[Rows from a 3D scene dataset]

"""

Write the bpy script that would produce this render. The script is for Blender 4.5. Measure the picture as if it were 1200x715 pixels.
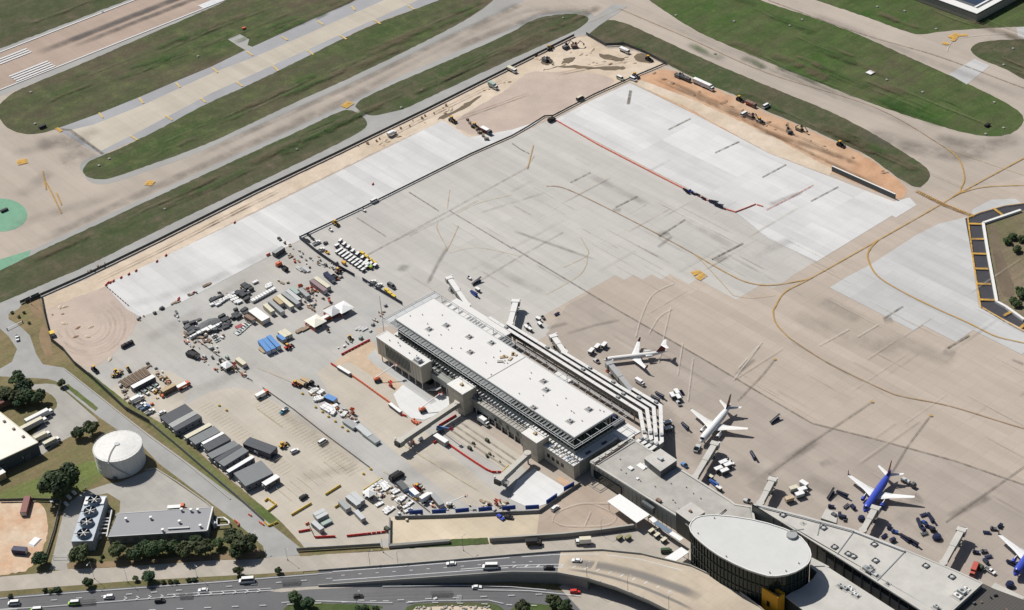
import bpy, math, random
from mathutils import Vector, Matrix
random.seed(7)
R = math.radians
S = bpy.context.scene
COL = S.collection
for o in list(bpy.data.objects): bpy.data.objects.remove(o)

# ---------------------------------------------------------------- camera
CAM = Vector((600.0, -500.0, 600.0))
FPX, PITCH, ROLL, YAW = 2107.0, R(35.2), R(-4.567), R(38.416)   # focal length in photo pixels (1200 wide)
def _grid(v):                       # camera heading frame -> airport grid frame (X along the terminal, Y along the runway)
    s, c = math.sin(YAW), math.cos(YAW)
    return Vector((v[0]*s - v[1]*c, v[0]*c + v[1]*s, v[2]))
_F = Vector((0, math.cos(PITCH), -math.sin(PITCH))); _U = Vector((0, math.sin(PITCH), math.cos(PITCH))); _R = Vector((1, 0, 0))
FW = _grid(_F); RT = _grid(math.cos(ROLL)*_R + math.sin(ROLL)*_U); UP = _grid(-math.sin(ROLL)*_R + math.cos(ROLL)*_U)
cd = bpy.data.cameras.new('camera'); cam = bpy.data.objects.new('camera', cd); COL.objects.link(cam)
m = Matrix((RT, UP, -FW)).transposed().to_4x4(); m.translation = CAM
cam.matrix_world = m
cd.sensor_width = 36; cd.lens = 36*FPX/1200; cd.clip_start = 5; cd.clip_end = 60000
S.camera = cam

# ---------------------------------------------------------------- light
SUN_EL, SUN_AZ = R(51), R(184)      # shadows fall along +X, a little towards +Y
w = bpy.data.worlds.new('World'); S.world = w; w.use_nodes = True
nt = w.node_tree; sky = nt.nodes.new('ShaderNodeTexSky'); sky.sky_type = 'NISHITA'; sky.sun_disc = False
sky.sun_elevation = SUN_EL; sky.sun_rotation = R(90) - SUN_AZ; sky.air_density = 1.0; sky.dust_density = 1.5
bg = nt.nodes['Background']; bg.inputs[1].default_value = 0.06
nt.links.new(sky.outputs[0], bg.inputs[0])
sd = bpy.data.lights.new('sun', 'SUN'); sd.energy = 5.0; sd.angle = R(0.5); sd.color = (1, .965, .91)
sun = bpy.data.objects.new('sun', sd); COL.objects.link(sun); sun.location = (0, 0, 900)
dv = Vector((-math.cos(SUN_AZ)*math.cos(SUN_EL), -math.sin(SUN_AZ)*math.cos(SUN_EL), -math.sin(SUN_EL)))
sun.rotation_euler = dv.to_track_quat('-Z', 'Y').to_euler()
S.render.engine = 'CYCLES'
S.view_settings.view_transform = 'Standard'; S.view_settings.look = 'None'
S.view_settings.exposure = 0.0; S.view_settings.gamma = 1.0; S.view_settings.use_curve_mapping = False

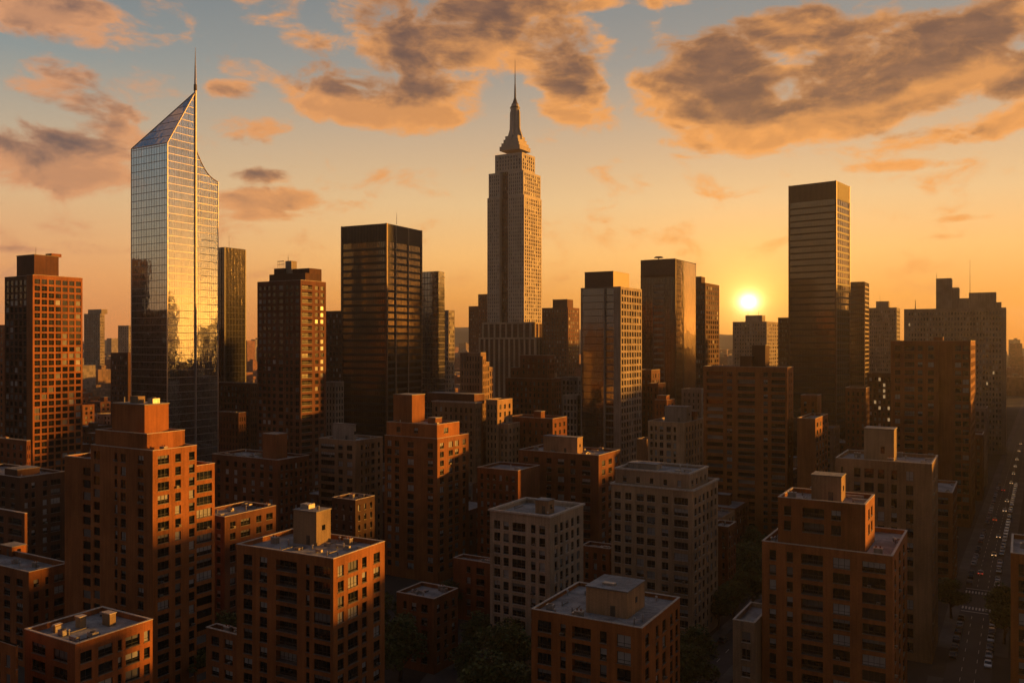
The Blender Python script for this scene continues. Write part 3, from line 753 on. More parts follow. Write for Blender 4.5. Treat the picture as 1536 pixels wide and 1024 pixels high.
# tan block behind it
b = Bld('apartment_block', 'tan stone block behind the front red brick block, tall blank stair house on top', 'apartment building', 225, 1398, BRICK['tan'])
d = b.dims(1253, 1398, 1407, 696)
q = b.block(*d[:4], d[4], front=[(.06,.085),(.2,.27),(.31,.41),(.45,.52),(.59,.65),(.74,.815)], right=ev(4,.4), pitch=3.8, wh=2.5, top=2.0)
x1 = b.lx(1341, 6); x0 = b.lx(1296, 6); b.house(x0, x1, 6, 13, b.z(645, x1, 6), q[4], BRICK['stucco'], door=False)
m = MB(); w_ = b.lx(1324, 6); m.box(w_-.5, w_+.5, 5.94, 6.05, q[4]+2.2, q[4]+4.2, PANES[1]); m.build('window', b.root)
b.clutter(*d[:4], q[4], 7, [(x0,x1,6,13)]); b.done()

b = Bld('apartment_block', 'narrow brown brick building along the avenue behind the tan block, grey roof strip', 'apartment building', 290, 1429, BRICK['rust'])
d = b.dims(1385, 1429, 1436, 739)
q = b.block(*d[:4], d[4], front=[(.5,.85)], right=ev(5,.4), pitch=4.0, wh=2.2, top=1.5); b.clutter(*d[:4], q[4], 2); b.done()

# brick tower, right
b = Bld('apartment_tower', 'tall flat-roofed red brick tower beside the avenue, plain recessed strip down its face', 'apartment building', 390, 1456, BRICK['rust'], AVT)
d = b.dims(1336, 1456, 1463, 511)
xr0, xr1 = b.lx(1408), b.lx(1429)
zt = d[4]
b.block(d[0], xr0, 0, d[3], zt, front=[(.09,.2),(.29,.5,'b'),(.57,.67),(.78,.9)], right=(), left=ev(3,.4), pitch=3.85, wh=2.2, top=2.0)
b.block(xr0+.01, xr1-.01, 1.5, d[3], zt, front=(), right=(), pitch=3.85)
q = b.block(xr1, d[1], 0, d[3], zt, front=[(.13,.47),(.55,.9)], right=ev(5,.55), left=(), pitch=3.85, wh=2.2, top=2.0)
antenna(b, d[0]+16, 4, zt, 3); b.house(d[1]-16, d[1]-12, 9, 13, zt+1.6, zt-.9, BRICK['rust'], door=False); b.clutter(d[0], xr0, 0, d[3], zt-.9, 5); b.done()

# brick tower, right of centre
b = Bld('apartment_tower', 'broad orange brick tower directly below the sun, rows of balconies, two dark roof boxes', 'apartment building', 360, 1181, BRICK['orange'])
d = b.dims(1055, 1181, 1190, 551)
q = b.block(*d[:4], d[4], front=[(.04,.245,'b'),(.29,.355),(.42,.625,'b'),(.725,.775),(.815,.975,'b')], right=[(.3,.42),(.6,.72)], pitch=3.1, wh=1.75, top=2.0)
for (a0, a1, a2, yt, dy) in ((1110,1127,1131,534,6),(1128,1148,1154,518,10)):
    x1 = b.lx(a1, dy); b.house(b.lx(a0, dy), x1, dy, b.ly(a2, x1), b.z(yt, x1, dy), q[4], BRICK['umber'], door=False)
b.clutter(*d[:4], q[4], 6, [(d[0]+12, d[1]-4, 4, 20)])
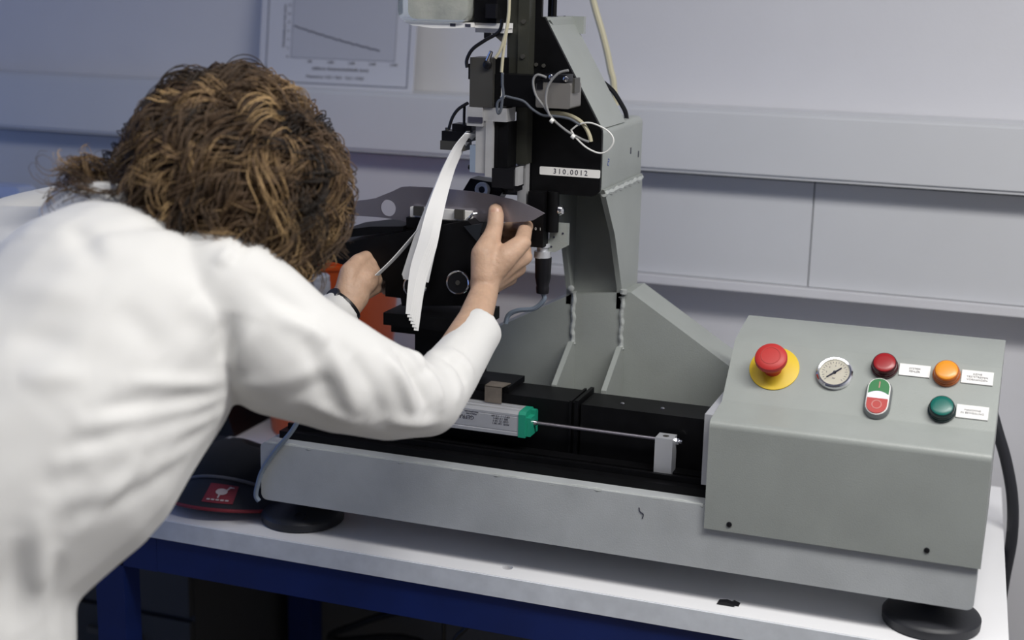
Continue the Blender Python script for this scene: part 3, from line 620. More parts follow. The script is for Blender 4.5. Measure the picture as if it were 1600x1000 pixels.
# column
G1 = prism([(0.205, 0.934), (0.205, 1.060), (0.345, 1.135), (0.434, 1.146), (0.603, 1.040), (0.603, 0.934)], 0.262, 0.335)
part('column_foot', G1, M['paint'], mc, bevel=0.003)
part('column_web', box(0.344, 0.414, 0.275, 0.345, 1.13, 1.31), M['paint'], mc)
part('column_flange', prism([(0.155, 1.305), (0.215, 1.235), (0.262, 1.150), (0.262, 1.120), (0.345, 1.120), (0.350, 1.305)], 0.413, 0.4205, axis='x'), M['paint'], mc, bevel=0.0015)
part('column_flange', prism([(0.185, 1.305), (0.230, 1.215), (0.262, 1.140), (0.262, 1.120), (0.345, 1.120), (0.350, 1.305)], 0.3375, 0.3450, axis='x'), M['paint'], mc, bevel=0.0015)
for x in (0.3455, 0.4185):
    part('rib', prism([(0.263, 1.066), (0.252, 1.066), (0.182, 1.020), (0.180, 0.944), (0.263, 0.944)], x, x + 0.0075, axis='x'), M['paint'], mc, bevel=0.001)
    part('weld_bead', tube([(x + 0.004 + 0.001 * math.sin(k * 2.1), 0.261, 1.063 + 0.0095 * k) for k in range(9)], lambda t: 0.0032 + 0.0004 * math.sin(t * 40) + 0.002 * (abs(t - 0.5) > 0.47), 8, 3), M['weld'], mc)
part('weld_bead', tube([(0.4185, 0.160 + 0.019 * k, 1.299 + 0.0010 * math.sin(k * 2.6)) for k in range(11)], lambda t: 0.0042 + 0.001 * math.sin(t * 50), 8, 3), M['weld'], mc)
part('weld_bead', tube([(0.4245 - 0.0001 * k, 0.258, 1.150 - 0.002 * k) for k in range(4)], 0.005, 8, 3), M['weld'], mc)
part('bolt', lathe((0.3455, 0.2615, 1.1440), (0, -1, 0), [(0, 0.0045), (0.004, 0.0045), (0.005, 0.003), (0.005, 0)], 12), M['weld'], mc)

# head housing with black front plate and sloped web
part('head_housing', prism(rounded_rect(0.312, 0.4175, 1.2985, 1.3885, 0.010, corners=(1, 0, 0, 1)), 0.1525, 0.350), M['paint'], mc, bevel=0.005)
HP = [(0.300, 1.64), (0.300, 1.2965), (0.4060, 1.2965), (0.4120, 1.2985), (0.4165, 1.3040), (0.4170, 1.310), (0.4170, 1.384), (0.4135, 1.390), (0.3330, 1.529), (0.329, 1.529), (0.329, 1.64)]
pl_ = part('front_plate', prism(HP, 0.1460, 0.1520), M['black'], mc, 'black front plate')
part('head_web', prism([(0.312, 1.5285), (0.3355, 1.5285), (0.3355, 1.5240), (0.4160, 1.3870), (0.400, 1.3870), (0.318, 1.5180)], 0.1522, 0.262), M['paint'], mc, bevel=0.001)
part('top_web', box(0.318, 0.352, 0.258, 0.268, 1.505, 1.5285), M['paint'], mc)
part('web_rib', prism([(0.153, 1.525), (0.262, 1.525), (0.262, 1.470)], 0.336, 0.339, axis='x'), M['paint'], mc)
for y in (0.205, 0.190, 0.240):
    part('screw_hole', cyl((0.330, y, 1.5265), (0.330, y, 1.5292), 0.0016, seg=10), M['ink'], mc)
for y, z in ((0.291, 1.344), (0.333, 1.335)):
    part('screw_hole', prism([(y - 0.0022, z - 0.0045), (y + 0.0022, z - 0.0045), (y + 0.0022, z + 0.0045), (y - 0.0022, z + 0.0045)], 0.4165, 0.4179, axis='x'), M['ink'], mc)
text('pen_mark', 'ru', (0.4180, 0.178, 1.3400), (0, 0.3, 1), (0, -1, 0.3), 0.012, mat('blue_pen', (0.05, 0.09, 0.35), 0.6), mc)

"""

◆ The request ◆
Only lines belong in the copy: transcribe those from the start of the data through the line that contains "for o in list(bpy.data.objects): bpy.data.objects.remove(o)", and skip the pictures.

◆ Output of the exercise ◆
Write the bpy script that would produce this render. The script is for Blender 4.5. Measure the picture as if it were 1200x715 pixels.
import bpy, math, random
from mathutils import Vector, Matrix
random.seed(7)
R = math.radians
S = bpy.context.scene
COL = S.collection
for o in list(bpy.data.objects): bpy.data.objects.remove(o)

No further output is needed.